MANHATTAN BEACH — Mark Burik remembered, with a mix of incredulity and comedy, the trials for the last Pan American Games, in 2015. It was him, Ian Satterfield, Miles Evans, and a few other guys he couldn’t recall off the top of his head. Curt Toppel skipped it for work.

Jeff Alzina, then coaching for USA Volleyball, now the beach coach at Santa Clara University, ran them through half a practice. Just some drills. Based off that, USA would select a blocker and a defender and send them off to Toronto to compete in – uh, what exactly were the Pan American Games, anyway?

“The U.S.A.,” Burik said, “doesn’t know anything about the Pan Ams.”

Didn’t know that, in 2015, it would be a festival of 6,132 athletes from 40-plus countries to compete in 364 events across 36 sports. Didn’t know that, essentially, it’s a mini-Olympic Games. One could say it’s a once-in-a-lifetime opportunity, only Burik has now had it twice. He skipped the first time, when the U.S. offered to send him and Toppel.

And then, when Evans and Satterfield returned instead, and “they told all the stories from the athletes’ village and I was like ‘It’s the Olympics?’ And they said ‘Yeah, it’s the Olympics for half the world,’” Burik recalled. “This time I was like ‘You know what, it seemed then like a once-in-a-lifetime opportunity.’”

On Wednesday afternoon, after a pair of gusty qualifier days, which featured pool play and then a single-elimination tournament – a bit different from the half-a-practice-then-selection process from 2015 – Burik earned his second once-in-a-lifetime opportunity to compete in this mini-Olympics. He and Satterfield went undefeated in pool play and, after a bye, won both elimination round matches, beating Tim Brewster and Mike Boag and Miles and Marcus Partain, who had upset Evans and Billy Kolinske in the other semifinal.

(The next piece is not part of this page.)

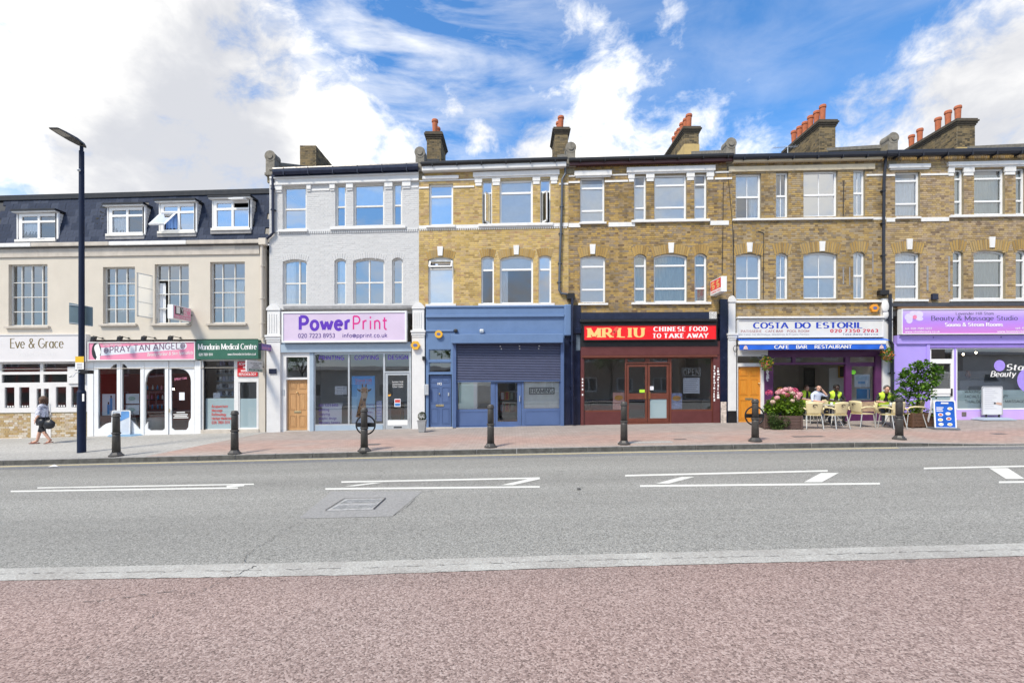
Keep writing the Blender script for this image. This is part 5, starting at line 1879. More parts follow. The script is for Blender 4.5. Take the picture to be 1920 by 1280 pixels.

This time, he wasn’t going to pass it up, despite the July 26-August 11 dates conflicting with the AVP Hermosa Open, despite that tournament being Burik’s home beach, and the fact that it’s worth double the points.

Once-in-a-lifetime only happens so often. Could he really pass it up again?

“Even though it’s Hermosa, even though it’s the home tournament, there’s no money, which sucks, there’s no [FIVB] points, which sucks, and [Hermosa is] a gold event, which sucks, but it’s like you know what, whatever, 2,000 bucks from the AVP? I’ll make 2,000 bucks when I’m done playing volleyball,” Burik said. “But I will not be able to go to a mini-Olympics again.”

So on July 26, he will, as will Karissa Cook and Jace Pardon, who might just be the hottest team in the country right now, be in Lima, Peru, representing the U.S. Just three days removed from winning their first AVPs, Cook and Pardon earned their spot into the Pan American Games, beating Pepperdine’s Brook Bauer and Stanford’s Charlie Ekstrom in the finals.

“This is the best opportunity we have to get big time sponsors,” Burik said. “I was like ‘Ian, we are going to send out 2,000 emails these next two weeks.’”

Whatever it takes to not miss out on a second once-in-a-lifetime opportunity.